_Goal_: Tally the lines that contain "scene" and report the total alone.
• • • •
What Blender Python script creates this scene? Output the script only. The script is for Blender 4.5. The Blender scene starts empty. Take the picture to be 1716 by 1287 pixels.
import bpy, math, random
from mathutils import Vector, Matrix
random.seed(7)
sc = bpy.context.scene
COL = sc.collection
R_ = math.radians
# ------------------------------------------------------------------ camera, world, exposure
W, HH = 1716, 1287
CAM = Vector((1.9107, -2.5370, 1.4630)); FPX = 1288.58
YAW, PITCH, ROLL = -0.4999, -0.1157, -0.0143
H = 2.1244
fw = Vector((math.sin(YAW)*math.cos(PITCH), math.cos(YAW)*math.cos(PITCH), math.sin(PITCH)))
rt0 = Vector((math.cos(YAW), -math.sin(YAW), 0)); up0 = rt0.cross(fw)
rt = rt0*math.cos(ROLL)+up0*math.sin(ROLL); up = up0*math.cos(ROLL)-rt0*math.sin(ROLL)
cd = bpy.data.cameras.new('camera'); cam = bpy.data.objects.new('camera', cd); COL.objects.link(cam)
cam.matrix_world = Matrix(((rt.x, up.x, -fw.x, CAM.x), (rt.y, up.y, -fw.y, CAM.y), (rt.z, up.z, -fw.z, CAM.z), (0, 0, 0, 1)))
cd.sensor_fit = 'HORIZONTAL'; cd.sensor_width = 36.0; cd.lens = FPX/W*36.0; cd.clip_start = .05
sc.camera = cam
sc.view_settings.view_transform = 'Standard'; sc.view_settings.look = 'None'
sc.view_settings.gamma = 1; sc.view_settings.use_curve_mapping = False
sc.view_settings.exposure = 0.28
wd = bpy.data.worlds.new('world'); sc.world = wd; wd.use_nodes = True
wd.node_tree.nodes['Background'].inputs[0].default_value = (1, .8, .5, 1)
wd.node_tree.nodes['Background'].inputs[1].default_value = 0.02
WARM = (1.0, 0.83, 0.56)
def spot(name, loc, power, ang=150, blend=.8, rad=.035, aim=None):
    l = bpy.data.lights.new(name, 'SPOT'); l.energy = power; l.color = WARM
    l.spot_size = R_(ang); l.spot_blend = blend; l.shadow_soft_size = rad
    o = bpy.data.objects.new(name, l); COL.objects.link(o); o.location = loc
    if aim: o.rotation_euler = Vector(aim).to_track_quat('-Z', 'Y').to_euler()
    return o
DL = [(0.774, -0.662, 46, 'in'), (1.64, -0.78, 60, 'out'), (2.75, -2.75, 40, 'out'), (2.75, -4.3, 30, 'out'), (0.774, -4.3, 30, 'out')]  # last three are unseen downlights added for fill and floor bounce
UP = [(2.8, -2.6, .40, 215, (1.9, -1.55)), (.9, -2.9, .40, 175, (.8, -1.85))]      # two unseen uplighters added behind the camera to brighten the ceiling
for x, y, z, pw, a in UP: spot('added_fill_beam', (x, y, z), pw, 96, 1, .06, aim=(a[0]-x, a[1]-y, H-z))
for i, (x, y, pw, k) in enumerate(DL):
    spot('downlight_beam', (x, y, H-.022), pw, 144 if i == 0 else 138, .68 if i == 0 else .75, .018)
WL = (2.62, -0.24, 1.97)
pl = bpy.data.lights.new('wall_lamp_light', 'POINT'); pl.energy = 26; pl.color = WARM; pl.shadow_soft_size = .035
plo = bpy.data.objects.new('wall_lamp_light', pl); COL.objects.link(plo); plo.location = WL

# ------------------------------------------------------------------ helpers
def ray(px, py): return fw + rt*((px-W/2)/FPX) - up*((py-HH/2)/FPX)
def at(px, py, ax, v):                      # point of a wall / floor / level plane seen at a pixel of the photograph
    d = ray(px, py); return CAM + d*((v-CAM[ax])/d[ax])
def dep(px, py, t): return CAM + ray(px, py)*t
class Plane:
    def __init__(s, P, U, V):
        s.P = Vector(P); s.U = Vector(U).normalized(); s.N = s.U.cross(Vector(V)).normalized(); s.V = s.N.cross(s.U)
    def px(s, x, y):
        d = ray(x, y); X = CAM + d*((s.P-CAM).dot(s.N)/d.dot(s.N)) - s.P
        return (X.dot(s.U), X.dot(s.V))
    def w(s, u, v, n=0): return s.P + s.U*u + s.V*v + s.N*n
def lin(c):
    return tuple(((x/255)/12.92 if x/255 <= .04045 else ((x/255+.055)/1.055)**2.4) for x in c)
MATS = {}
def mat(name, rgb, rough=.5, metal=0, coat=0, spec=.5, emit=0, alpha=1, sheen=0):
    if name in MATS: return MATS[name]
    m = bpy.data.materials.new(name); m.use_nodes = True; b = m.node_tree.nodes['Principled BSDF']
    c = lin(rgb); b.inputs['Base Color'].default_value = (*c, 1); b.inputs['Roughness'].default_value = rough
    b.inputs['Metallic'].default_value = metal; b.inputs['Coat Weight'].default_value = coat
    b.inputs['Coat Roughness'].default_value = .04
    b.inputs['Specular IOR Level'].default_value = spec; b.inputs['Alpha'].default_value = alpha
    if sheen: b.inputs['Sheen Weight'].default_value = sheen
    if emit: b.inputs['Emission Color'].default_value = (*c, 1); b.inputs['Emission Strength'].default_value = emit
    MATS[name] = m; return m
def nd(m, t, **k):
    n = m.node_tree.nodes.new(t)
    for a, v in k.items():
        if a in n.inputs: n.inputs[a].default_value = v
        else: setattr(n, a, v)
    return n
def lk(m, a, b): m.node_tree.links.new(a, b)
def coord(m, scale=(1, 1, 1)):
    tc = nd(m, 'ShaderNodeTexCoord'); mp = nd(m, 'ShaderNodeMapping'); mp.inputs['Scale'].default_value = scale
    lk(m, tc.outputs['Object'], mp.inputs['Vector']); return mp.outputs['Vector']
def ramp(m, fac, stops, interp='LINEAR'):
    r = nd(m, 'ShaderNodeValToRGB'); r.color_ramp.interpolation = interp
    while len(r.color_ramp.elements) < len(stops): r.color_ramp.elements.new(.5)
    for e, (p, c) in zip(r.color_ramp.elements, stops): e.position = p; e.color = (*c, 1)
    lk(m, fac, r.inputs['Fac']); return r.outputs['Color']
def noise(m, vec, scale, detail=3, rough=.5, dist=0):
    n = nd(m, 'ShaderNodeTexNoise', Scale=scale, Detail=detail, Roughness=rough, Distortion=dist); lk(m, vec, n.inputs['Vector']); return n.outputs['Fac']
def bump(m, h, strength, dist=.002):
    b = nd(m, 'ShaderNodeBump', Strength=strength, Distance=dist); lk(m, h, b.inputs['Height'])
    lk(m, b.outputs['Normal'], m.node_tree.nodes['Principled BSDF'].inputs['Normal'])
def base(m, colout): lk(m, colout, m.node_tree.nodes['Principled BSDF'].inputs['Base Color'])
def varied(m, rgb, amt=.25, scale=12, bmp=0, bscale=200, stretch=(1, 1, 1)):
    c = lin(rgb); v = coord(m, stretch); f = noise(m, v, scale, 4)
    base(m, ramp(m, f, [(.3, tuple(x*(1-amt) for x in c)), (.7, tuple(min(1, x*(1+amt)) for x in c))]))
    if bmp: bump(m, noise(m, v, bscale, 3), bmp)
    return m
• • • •
_Completed task_: 2